Case Study:

pug.js.

I never work for free, and I refuse to enter design competitions - it devalues designers and the hard work we put into projects, our businesses and careers - but it's important to pay it forwards sometimes and my involvement in the branding of pug.js - an html templating language - was an opportunity for me to give something back to the tech community. Albeit a small niche corner...

I saw, randomly on Twitter I suppose - that's where most random things pop up - a call for logos for the Pug project following its forced renaming. It used to be called Jade, but then a longstanding software company pointed out that they owned a trademark and TL;DR it's now called Pug.

I got to work on my first draft. It was very much a first draft.

Yeah, so it looks like a bear.
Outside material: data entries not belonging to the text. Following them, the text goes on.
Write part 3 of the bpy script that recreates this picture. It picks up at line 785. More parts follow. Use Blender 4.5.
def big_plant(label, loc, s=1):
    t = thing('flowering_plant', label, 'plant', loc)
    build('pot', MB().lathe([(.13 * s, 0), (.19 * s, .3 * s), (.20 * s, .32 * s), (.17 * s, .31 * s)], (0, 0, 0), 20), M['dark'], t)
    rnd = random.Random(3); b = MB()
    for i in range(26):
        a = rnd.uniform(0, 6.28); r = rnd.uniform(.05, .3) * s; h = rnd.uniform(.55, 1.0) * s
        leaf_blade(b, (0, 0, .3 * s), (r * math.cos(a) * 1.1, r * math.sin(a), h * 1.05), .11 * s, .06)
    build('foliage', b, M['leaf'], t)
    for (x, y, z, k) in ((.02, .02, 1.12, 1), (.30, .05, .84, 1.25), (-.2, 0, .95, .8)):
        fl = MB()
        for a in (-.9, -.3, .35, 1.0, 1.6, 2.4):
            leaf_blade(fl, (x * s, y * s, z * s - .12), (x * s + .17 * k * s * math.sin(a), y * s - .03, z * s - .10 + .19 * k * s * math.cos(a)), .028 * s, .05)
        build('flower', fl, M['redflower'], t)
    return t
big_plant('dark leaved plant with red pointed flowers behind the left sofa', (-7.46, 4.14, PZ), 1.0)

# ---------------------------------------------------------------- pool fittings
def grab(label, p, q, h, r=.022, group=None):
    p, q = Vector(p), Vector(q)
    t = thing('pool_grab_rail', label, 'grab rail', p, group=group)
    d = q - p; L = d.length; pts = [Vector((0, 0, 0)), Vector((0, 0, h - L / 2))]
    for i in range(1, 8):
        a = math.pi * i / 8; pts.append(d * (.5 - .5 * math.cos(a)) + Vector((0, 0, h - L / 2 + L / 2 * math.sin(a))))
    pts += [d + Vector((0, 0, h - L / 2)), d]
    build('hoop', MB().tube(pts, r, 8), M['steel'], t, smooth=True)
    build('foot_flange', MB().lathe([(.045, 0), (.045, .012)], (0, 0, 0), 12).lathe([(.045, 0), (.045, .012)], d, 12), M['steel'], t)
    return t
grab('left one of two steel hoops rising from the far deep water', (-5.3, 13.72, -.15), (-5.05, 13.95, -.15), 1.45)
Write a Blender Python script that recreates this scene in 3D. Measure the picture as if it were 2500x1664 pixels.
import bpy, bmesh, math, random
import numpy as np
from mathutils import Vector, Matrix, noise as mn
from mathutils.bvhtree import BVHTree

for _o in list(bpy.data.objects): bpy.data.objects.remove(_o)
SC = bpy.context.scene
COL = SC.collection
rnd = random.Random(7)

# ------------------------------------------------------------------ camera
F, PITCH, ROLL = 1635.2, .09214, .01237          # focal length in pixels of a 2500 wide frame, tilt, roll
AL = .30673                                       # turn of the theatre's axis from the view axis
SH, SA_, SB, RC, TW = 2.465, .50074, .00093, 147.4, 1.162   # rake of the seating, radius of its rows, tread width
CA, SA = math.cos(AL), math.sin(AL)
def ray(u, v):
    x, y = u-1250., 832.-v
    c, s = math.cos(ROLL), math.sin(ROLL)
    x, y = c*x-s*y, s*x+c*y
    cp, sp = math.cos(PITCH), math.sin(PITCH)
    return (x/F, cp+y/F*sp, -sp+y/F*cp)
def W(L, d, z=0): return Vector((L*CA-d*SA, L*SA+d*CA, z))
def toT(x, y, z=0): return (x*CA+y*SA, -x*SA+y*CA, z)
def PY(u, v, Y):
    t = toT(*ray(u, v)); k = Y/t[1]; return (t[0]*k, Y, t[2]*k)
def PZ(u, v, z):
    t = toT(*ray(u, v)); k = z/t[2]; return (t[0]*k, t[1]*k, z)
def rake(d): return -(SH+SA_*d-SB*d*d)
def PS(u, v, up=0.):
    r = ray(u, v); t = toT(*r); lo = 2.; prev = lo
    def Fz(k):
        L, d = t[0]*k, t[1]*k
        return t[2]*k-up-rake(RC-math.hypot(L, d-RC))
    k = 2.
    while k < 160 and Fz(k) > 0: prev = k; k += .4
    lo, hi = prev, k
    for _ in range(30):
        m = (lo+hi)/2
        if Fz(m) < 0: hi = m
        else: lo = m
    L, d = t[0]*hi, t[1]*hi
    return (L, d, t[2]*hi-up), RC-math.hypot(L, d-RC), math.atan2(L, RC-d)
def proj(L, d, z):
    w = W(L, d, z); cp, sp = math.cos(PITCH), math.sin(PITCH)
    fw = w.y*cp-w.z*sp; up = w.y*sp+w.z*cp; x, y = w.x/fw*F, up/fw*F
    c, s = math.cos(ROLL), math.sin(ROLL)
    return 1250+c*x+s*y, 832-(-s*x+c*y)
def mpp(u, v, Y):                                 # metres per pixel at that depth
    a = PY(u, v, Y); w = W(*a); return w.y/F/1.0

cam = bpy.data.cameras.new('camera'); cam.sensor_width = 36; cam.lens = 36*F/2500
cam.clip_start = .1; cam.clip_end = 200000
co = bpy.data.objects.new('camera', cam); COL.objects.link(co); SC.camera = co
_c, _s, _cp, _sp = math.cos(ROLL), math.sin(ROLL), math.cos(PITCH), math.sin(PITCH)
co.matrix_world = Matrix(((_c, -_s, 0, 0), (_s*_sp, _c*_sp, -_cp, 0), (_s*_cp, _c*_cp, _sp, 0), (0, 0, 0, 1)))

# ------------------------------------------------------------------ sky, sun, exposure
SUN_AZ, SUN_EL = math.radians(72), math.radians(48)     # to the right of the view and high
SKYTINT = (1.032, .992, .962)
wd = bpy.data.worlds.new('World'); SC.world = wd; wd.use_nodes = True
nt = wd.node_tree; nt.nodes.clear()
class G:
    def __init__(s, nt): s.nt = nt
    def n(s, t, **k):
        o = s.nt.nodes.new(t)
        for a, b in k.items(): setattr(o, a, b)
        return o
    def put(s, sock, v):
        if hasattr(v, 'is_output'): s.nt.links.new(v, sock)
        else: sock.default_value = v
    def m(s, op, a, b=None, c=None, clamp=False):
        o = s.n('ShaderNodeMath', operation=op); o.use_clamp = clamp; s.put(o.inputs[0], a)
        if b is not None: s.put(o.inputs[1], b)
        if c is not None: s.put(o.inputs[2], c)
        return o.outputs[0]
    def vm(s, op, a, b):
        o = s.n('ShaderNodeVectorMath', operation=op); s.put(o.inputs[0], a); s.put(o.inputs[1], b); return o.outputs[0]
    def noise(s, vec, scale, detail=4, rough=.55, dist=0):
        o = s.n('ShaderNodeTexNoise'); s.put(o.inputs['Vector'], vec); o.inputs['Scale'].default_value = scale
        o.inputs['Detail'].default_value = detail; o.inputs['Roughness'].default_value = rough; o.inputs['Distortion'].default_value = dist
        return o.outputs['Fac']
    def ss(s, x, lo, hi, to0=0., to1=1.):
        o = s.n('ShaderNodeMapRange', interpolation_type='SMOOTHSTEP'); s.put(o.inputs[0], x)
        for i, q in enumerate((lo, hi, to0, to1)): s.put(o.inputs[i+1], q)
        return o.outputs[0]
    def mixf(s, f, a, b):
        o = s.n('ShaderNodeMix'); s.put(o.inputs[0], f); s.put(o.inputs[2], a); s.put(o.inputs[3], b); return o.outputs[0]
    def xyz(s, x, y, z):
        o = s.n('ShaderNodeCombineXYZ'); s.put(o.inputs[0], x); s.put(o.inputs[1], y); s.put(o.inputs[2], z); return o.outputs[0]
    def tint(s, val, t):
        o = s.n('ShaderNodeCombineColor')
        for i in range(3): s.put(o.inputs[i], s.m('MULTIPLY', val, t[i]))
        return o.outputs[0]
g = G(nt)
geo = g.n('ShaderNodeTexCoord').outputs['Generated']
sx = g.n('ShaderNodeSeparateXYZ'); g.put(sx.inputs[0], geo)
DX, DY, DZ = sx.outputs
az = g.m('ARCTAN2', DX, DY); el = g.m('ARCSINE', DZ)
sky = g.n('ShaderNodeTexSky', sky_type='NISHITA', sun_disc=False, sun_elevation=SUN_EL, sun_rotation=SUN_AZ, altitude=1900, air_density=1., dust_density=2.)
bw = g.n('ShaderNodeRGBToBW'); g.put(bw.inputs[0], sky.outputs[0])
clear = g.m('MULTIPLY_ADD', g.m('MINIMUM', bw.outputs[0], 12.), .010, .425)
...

There's a reason why we have first drafts and rounds of changes.

The logo design process was a competition, and other users got involved. Some of the logos were - I won't mince words - just plain awful, and others were very well drawn but they were illustrations and not logos.

Logos need to work in a very particular way - representative, and not illustrative - and that's what I had in mind with my vision for the Pug brand. All the pieces were there, It just needed to a little bit more like a Pug, and not the beloved children's television puppet, Sooty.

So to Google I went, and thankfully people like pugs, so there were reference images galore.

It was important for the logo to work under any conditions. Contrast studies like this help to demonstrate if a concept will still be recognisable as it is stripped down.

The wrinkles, the triangular ears, the sad little face, I worked hard to preserve all the things that make a pug a pug and I believe I succeeded.

I won (so to speak) the competition and my logo has been used by the project for the past 6 years.

Working for "exposure" is a real issue in the design community and one that doesn't appear to be going away any time soon. The difference with this project is that I chose to be involved and that I was also looking for no exposure whatsoever. I was simply happy to use my skills to benefit a software that had greatly aided me in my career by reducing the time needed for coding in my projects back then.

No one was taking advantage or being taken advantage of. A very important distinction.